帯広市川西農業協同組合の有塚利宣組合長(86)が、『選ばれる産地づくりへ 十勝の取り組み~ブランド力向上と輸出を含めた販路拡大の事例~』をテーマに札幌市中央区のニューオータニイン札幌2階鶴の間で講演した。札幌商工会議所食品・貿易部会農産品分科会の主催で、約300人が参加した。IMG_8179(写真は、25日に開催された講演会で話す有塚利宣氏)

 有塚氏は最初に十勝農業の歴史に触れ、1883年に静岡県の依田勉三を中心とする「晩成社」が帯広に、1897年に福島県の二宮尊親を中心とする「興複社」が豊頃に入植するなど、屯田兵ではなく民間団体の集団入植で開拓が進められ、アイヌ民族の知恵によって自給自足の開拓生活が支えられた歴史を強調した。

 戦後の自作農創設と農協誕生とともに1962年ころ、十勝地域はコメに見切りをつけ畑作4品の寒冷に強い農業を作っていく方向に舵を切った。「5700haあった水田を畑作に変えた。また十勝北部は酪農専業としてその受け皿としてよつ葉乳業ができた」と語った。

 有塚氏は「十勝農業が発達した理由のひとつは国の基盤整備事業があったから。離農跡地を使って規模拡大するには馬の力では限界があった。大型機械の導入が不可欠で、そのためには暗渠排水、明渠排水で農地の水を抜く必要があったからだ」と話した。

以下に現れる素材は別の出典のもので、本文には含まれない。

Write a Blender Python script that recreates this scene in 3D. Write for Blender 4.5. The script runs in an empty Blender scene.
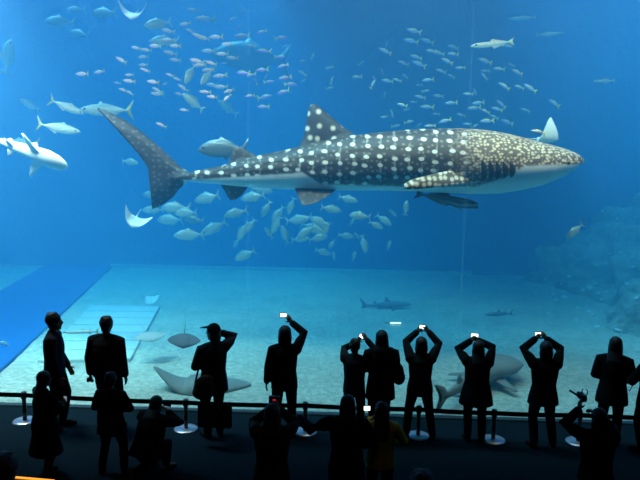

 1980年代の土光臨調のころには予算削減の憂き目にもあったが、当時の地元選出中川一郎衆議と全農会長で士幌農協組合長だったホクレン中興の祖、太田寛一氏が土光敏夫氏を十勝に招き実際に暗渠排水事業を視察してもらい、重要性を理解させたという。水を抜くことが重要だったが、水が足りなくなっている現状についても言及。「2006年には南十勝でん粉工場で毎年使っていた札内川の伏流水が枯渇する事態があった。水不足は世界の人口増を背景にますます大きな問題になる。今後は山に降った雨を溜めておかなければならないかもしれない。道開発局とはGPSで山の高低を測り、溜め池を作ることも検討している」と有塚氏は訴えた。